The fleet-footed David joined Lille last summer from Belgian club KAA Gent, where he scored an impressive 26 goals in 50 games over two seasons. Lille reportedly paid a club-record $35 million US transfer fee for David, making him the most expensive Canadian player of all-time.
The previous mark was held by Tomasz Radzinski, who had 11 goals for Everton during the 2002-03 English Premier League campaign.
"He got into lots of good scoring positions and was quite heavily involved, but he just couldn't seem to finish. The longer it went on the more you started to worry, and ask yourself, 'Is this guy going to be a massive flop?'... The first half of the season, there were a lot of those questions. But in the second half of the season, everything turned around," noted French soccer journalist Tom Williams told CBC Sports.

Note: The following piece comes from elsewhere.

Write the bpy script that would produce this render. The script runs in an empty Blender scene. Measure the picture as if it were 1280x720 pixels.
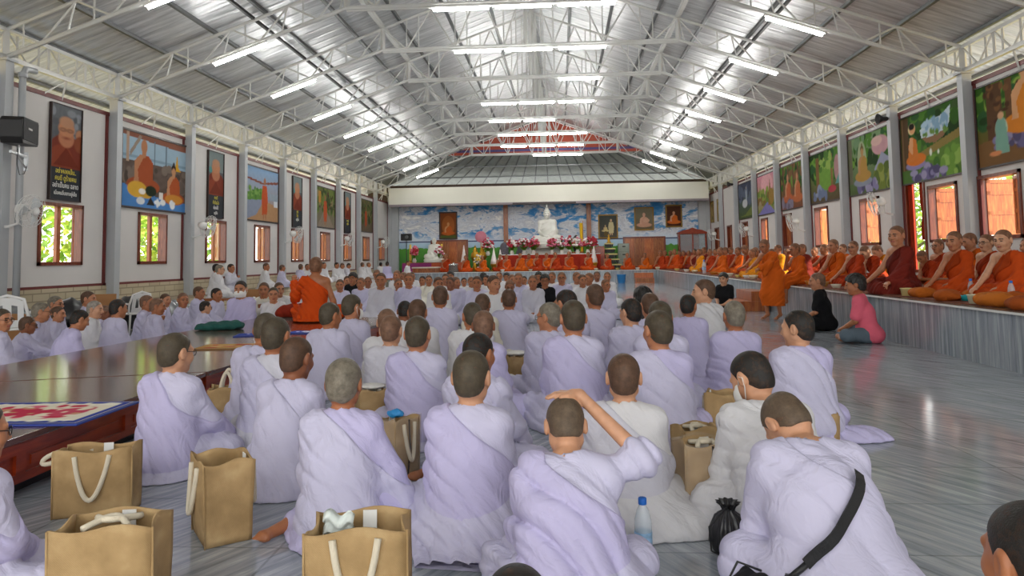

"He scored his first goal in November, by which time 'When is Jonathan David going to score?' had become this big thing at Lille and in French football. But when he finally broke through, it felt like this big moment of deliverance and he just took off from there."
Indeed, not only did David bag a lot of goals for Lille, but he scored hugely important ones. He netted twice in a 2-0 win over Olympique Marseille on March 3, the winner over PSG on April 3, and the equalizer in an incredible come-from-behind victory over Olympique Lyon on April 25.
WATCH | David instrumental as Lille OSC secures Ligue 1 title:
Then on May 23, on the final day of the season, he opened the scoring and won the penalty that led to the decisive goal in a 2-1 victory over Angers that sealed the Ligue 1 championship for Lille.
"If you were to draw up a list of the most influential players for Lille last season, David would be among the top three or four," Williams offered.
Then in September comes the start of "The Octagon," the final round of the CONCACAF qualifiers for the World Cup.
David wasn't even born that last time Canada made it this far since the buildup to the 1998 World Cup in France. Twenty-four years later, Herdman believes it's time for fans to rally around the Canadian men's team.
"The men's team is the key to connecting this country together and giving it an anchor, a rally point," Herdman recently said. "We've got so many good things happening in our country."
Jonathan David is one of those good things, and if he continues down the path he's currently on, he'll play a major part in getting Canada back to the World Cup.